Exercise requirements: Please set the lines down again exactly, from the top of the entries through the line that contains "part('seat_clip', prism(clip, U".

★ ★ ★ ★ ★

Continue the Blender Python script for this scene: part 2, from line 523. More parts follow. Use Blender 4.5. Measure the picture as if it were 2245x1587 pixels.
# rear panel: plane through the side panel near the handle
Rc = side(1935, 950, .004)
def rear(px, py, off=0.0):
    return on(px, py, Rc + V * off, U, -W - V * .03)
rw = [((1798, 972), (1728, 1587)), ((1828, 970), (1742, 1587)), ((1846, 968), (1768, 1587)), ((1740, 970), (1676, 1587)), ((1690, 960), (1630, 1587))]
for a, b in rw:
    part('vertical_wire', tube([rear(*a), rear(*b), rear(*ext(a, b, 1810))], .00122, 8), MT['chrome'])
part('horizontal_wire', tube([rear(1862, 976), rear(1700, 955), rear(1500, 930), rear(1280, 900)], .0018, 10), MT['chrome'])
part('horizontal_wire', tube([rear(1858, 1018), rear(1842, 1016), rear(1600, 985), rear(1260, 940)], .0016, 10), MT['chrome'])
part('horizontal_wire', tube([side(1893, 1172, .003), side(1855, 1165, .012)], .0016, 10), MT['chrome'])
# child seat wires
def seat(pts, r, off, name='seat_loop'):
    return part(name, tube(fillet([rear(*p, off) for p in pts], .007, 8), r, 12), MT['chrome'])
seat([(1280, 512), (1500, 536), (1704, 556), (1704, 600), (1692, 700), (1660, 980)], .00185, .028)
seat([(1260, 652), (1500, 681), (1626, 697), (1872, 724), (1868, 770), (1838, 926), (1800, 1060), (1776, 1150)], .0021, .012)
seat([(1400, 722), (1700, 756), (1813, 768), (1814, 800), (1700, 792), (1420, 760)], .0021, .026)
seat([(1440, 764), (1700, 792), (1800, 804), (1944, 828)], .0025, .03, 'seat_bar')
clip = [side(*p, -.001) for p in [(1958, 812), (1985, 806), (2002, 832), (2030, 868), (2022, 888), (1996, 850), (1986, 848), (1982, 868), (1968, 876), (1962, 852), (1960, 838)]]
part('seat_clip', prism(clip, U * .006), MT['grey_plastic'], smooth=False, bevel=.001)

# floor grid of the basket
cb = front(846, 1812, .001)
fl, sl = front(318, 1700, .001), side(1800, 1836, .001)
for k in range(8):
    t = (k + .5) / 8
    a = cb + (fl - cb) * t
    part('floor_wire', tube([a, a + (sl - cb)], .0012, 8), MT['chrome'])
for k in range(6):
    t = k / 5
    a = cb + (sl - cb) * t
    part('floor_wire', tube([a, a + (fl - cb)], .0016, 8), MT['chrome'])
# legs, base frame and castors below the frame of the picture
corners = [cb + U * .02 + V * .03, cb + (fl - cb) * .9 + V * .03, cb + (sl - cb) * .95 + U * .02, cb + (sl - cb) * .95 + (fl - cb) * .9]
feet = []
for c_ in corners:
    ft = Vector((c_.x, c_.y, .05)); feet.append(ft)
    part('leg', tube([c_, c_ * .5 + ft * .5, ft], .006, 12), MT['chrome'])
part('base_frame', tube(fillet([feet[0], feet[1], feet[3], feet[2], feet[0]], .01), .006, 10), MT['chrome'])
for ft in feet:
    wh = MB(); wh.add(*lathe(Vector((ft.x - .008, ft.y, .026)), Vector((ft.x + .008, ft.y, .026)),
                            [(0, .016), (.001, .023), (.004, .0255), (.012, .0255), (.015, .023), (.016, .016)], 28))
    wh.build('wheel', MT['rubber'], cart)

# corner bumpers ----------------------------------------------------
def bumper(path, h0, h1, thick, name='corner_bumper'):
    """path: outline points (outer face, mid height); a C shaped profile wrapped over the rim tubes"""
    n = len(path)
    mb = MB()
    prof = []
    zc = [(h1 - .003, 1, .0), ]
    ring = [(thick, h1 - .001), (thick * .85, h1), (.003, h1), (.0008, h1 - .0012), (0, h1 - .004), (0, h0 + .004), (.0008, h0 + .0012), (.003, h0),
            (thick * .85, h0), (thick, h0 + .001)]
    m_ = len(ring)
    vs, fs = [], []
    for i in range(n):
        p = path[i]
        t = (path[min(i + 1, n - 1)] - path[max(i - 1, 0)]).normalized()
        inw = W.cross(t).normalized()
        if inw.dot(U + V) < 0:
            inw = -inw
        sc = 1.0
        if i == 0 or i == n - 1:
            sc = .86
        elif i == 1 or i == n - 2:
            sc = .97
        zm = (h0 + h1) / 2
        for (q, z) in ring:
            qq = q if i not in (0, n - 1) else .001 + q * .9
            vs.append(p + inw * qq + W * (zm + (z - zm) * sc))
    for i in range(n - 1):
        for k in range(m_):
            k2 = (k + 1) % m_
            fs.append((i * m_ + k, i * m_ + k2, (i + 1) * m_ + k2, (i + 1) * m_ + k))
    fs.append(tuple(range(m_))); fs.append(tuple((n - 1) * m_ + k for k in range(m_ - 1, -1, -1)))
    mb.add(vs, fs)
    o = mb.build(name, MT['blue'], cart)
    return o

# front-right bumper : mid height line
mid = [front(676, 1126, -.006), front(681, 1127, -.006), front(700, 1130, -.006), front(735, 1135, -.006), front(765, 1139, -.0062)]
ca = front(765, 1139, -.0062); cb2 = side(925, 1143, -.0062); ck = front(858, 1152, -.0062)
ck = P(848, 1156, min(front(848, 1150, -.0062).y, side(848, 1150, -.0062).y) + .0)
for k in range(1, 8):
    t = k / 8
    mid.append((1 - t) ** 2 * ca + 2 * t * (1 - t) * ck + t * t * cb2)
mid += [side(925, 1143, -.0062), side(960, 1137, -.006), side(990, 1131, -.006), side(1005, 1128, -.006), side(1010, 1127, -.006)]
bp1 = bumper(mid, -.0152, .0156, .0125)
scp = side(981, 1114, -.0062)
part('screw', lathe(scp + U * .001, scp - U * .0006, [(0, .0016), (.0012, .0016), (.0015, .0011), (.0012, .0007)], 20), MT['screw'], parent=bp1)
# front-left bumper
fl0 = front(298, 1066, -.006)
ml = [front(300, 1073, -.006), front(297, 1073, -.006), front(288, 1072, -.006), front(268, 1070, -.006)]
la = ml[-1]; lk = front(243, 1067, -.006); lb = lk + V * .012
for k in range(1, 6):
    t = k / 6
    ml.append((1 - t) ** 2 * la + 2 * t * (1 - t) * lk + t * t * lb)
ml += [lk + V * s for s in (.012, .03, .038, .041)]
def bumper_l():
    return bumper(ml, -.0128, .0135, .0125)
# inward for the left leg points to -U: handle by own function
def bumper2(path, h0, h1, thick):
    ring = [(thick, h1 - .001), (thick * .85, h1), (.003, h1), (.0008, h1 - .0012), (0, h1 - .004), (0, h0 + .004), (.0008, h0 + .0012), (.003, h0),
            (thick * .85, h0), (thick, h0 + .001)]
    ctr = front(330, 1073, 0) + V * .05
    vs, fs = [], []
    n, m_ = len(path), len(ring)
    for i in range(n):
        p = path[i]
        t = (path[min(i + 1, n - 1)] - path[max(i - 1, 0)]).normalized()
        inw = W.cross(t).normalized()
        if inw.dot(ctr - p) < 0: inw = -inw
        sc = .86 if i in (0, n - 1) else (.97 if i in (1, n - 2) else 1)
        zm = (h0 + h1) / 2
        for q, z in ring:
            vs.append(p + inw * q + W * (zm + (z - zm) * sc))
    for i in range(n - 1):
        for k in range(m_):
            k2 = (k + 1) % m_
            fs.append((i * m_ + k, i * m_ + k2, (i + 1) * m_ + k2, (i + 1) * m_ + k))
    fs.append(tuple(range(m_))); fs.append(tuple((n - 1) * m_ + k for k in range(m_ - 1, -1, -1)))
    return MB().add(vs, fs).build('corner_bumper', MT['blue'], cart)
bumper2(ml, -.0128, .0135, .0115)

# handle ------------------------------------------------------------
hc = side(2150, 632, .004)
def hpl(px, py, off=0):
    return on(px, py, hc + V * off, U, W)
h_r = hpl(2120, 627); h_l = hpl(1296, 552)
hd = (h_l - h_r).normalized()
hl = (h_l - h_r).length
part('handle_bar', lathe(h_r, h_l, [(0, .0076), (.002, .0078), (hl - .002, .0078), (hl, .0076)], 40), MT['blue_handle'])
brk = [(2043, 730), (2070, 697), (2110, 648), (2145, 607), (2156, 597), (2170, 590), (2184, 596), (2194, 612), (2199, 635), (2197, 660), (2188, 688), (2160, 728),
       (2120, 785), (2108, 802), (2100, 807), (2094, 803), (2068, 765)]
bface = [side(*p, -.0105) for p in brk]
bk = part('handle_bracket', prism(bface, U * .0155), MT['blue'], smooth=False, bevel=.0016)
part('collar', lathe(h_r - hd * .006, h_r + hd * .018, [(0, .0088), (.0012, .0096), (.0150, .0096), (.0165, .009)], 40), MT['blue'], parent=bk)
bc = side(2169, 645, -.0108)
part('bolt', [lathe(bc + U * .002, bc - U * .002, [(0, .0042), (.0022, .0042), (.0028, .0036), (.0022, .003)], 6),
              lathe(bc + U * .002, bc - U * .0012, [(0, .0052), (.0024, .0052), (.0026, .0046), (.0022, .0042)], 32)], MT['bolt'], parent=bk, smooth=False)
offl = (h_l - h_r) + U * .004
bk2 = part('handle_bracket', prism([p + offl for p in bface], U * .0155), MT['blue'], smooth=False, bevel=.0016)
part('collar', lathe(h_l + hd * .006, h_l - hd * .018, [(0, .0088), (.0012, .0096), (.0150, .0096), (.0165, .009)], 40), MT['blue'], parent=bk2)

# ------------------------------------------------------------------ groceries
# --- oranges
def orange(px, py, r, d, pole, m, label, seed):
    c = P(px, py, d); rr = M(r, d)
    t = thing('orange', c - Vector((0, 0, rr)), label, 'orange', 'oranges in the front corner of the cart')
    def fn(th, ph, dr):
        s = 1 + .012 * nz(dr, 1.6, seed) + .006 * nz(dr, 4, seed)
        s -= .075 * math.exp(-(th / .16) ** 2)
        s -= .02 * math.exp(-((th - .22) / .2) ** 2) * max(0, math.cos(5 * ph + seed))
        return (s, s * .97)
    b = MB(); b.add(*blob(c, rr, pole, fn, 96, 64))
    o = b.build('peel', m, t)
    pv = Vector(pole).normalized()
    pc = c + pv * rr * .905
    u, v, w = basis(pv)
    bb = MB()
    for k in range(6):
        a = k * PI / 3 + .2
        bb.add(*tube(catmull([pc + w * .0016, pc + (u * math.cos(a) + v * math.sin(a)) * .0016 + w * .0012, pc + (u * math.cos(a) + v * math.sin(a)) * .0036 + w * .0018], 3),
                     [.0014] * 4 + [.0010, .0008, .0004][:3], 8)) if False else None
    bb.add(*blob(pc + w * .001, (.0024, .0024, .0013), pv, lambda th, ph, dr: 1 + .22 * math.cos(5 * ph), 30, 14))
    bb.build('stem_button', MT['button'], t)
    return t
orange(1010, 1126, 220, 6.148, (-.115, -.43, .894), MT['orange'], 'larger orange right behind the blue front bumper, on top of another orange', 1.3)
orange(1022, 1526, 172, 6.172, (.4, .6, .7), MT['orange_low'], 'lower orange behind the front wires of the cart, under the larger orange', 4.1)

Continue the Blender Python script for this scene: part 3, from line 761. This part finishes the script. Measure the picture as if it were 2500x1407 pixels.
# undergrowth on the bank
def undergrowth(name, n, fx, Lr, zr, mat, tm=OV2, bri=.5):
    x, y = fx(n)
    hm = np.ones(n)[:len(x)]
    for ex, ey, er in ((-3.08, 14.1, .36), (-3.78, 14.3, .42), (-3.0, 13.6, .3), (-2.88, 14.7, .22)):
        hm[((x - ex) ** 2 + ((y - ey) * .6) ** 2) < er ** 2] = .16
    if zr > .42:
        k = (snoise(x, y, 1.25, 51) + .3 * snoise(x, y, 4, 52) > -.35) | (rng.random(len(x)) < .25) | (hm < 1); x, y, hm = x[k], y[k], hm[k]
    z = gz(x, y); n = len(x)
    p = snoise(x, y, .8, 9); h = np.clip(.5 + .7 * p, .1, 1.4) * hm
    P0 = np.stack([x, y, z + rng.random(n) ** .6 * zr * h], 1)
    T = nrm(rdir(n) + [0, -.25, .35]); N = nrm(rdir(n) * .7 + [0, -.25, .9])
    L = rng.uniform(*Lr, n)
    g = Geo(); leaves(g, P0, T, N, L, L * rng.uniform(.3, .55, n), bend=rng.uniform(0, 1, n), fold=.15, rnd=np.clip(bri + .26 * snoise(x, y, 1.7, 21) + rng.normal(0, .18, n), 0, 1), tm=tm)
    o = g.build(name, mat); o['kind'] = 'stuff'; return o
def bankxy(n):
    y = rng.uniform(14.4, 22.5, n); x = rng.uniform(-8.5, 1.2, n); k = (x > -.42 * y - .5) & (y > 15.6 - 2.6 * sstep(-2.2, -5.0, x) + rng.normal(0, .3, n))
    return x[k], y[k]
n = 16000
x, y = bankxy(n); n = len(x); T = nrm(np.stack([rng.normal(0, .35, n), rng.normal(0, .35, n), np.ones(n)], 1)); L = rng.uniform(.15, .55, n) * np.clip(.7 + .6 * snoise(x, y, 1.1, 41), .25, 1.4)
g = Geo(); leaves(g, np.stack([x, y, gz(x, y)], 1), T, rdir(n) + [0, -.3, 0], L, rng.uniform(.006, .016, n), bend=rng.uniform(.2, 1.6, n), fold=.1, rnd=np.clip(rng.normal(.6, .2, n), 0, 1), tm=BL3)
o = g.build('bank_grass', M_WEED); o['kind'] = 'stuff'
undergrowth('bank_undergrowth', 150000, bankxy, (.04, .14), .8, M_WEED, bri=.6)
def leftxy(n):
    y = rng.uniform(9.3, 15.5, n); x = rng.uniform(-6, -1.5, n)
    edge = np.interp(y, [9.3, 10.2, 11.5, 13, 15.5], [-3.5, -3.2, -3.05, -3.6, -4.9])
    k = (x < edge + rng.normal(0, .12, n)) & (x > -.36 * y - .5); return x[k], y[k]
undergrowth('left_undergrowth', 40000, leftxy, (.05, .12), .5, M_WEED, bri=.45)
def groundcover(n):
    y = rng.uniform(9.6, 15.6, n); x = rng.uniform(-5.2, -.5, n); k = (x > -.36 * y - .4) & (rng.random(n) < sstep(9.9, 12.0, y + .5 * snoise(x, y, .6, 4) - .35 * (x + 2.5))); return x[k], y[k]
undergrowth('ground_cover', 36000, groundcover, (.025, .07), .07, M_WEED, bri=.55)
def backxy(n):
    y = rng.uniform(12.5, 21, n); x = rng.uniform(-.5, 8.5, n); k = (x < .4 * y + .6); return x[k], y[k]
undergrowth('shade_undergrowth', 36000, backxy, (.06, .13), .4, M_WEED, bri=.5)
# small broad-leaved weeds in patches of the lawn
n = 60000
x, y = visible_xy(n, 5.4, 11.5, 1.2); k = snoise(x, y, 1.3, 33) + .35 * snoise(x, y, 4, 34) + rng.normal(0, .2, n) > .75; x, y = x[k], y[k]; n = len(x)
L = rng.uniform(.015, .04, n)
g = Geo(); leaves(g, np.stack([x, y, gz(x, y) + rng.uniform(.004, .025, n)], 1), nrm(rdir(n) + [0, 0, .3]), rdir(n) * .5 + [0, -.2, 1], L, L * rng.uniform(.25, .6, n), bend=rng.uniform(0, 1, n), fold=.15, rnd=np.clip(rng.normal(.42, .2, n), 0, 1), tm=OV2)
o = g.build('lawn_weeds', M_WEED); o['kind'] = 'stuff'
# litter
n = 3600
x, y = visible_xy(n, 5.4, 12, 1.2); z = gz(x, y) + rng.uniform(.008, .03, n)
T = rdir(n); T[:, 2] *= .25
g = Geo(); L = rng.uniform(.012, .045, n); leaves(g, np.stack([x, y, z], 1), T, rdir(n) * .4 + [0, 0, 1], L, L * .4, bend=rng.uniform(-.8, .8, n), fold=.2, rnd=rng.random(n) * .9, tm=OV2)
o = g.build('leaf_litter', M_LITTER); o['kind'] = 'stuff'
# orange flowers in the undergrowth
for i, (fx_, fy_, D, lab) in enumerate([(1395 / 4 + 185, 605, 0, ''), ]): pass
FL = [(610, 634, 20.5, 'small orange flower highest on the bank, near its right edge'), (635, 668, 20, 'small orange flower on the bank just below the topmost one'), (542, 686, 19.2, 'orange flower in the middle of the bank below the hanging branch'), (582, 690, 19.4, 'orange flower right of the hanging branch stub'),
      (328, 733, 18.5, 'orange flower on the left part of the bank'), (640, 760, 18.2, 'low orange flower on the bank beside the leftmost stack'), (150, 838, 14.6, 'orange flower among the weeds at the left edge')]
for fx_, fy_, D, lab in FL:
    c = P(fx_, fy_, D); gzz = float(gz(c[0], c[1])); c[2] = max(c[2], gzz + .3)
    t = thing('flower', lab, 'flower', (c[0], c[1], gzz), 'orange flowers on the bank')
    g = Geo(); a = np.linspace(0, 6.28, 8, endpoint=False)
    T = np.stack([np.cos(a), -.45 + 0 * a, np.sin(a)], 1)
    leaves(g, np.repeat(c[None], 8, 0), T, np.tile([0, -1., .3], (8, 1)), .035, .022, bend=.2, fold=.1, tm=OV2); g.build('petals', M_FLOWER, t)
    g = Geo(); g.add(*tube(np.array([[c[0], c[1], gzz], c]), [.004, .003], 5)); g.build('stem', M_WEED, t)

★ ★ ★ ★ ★

Completed exercise:
Continue the Blender Python script for this scene: part 2, from line 523. More parts follow. Use Blender 4.5. Measure the picture as if it were 2245x1587 pixels.
# rear panel: plane through the side panel near the handle
Rc = side(1935, 950, .004)
def rear(px, py, off=0.0):
    return on(px, py, Rc + V * off, U, -W - V * .03)
rw = [((1798, 972), (1728, 1587)), ((1828, 970), (1742, 1587)), ((1846, 968), (1768, 1587)), ((1740, 970), (1676, 1587)), ((1690, 960), (1630, 1587))]
for a, b in rw:
    part('vertical_wire', tube([rear(*a), rear(*b), rear(*ext(a, b, 1810))], .00122, 8), MT['chrome'])
part('horizontal_wire', tube([rear(1862, 976), rear(1700, 955), rear(1500, 930), rear(1280, 900)], .0018, 10), MT['chrome'])
part('horizontal_wire', tube([rear(1858, 1018), rear(1842, 1016), rear(1600, 985), rear(1260, 940)], .0016, 10), MT['chrome'])
part('horizontal_wire', tube([side(1893, 1172, .003), side(1855, 1165, .012)], .0016, 10), MT['chrome'])
# child seat wires
def seat(pts, r, off, name='seat_loop'):
    return part(name, tube(fillet([rear(*p, off) for p in pts], .007, 8), r, 12), MT['chrome'])
seat([(1280, 512), (1500, 536), (1704, 556), (1704, 600), (1692, 700), (1660, 980)], .00185, .028)
seat([(1260, 652), (1500, 681), (1626, 697), (1872, 724), (1868, 770), (1838, 926), (1800, 1060), (1776, 1150)], .0021, .012)
seat([(1400, 722), (1700, 756), (1813, 768), (1814, 800), (1700, 792), (1420, 760)], .0021, .026)
seat([(1440, 764), (1700, 792), (1800, 804), (1944, 828)], .0025, .03, 'seat_bar')
clip = [side(*p, -.001) for p in [(1958, 812), (1985, 806), (2002, 832), (2030, 868), (2022, 888), (1996, 850), (1986, 848), (1982, 868), (1968, 876), (1962, 852), (1960, 838)]]
part('seat_clip', prism(clip, U * .006), MT['grey_plastic'], smooth=False, bevel=.001)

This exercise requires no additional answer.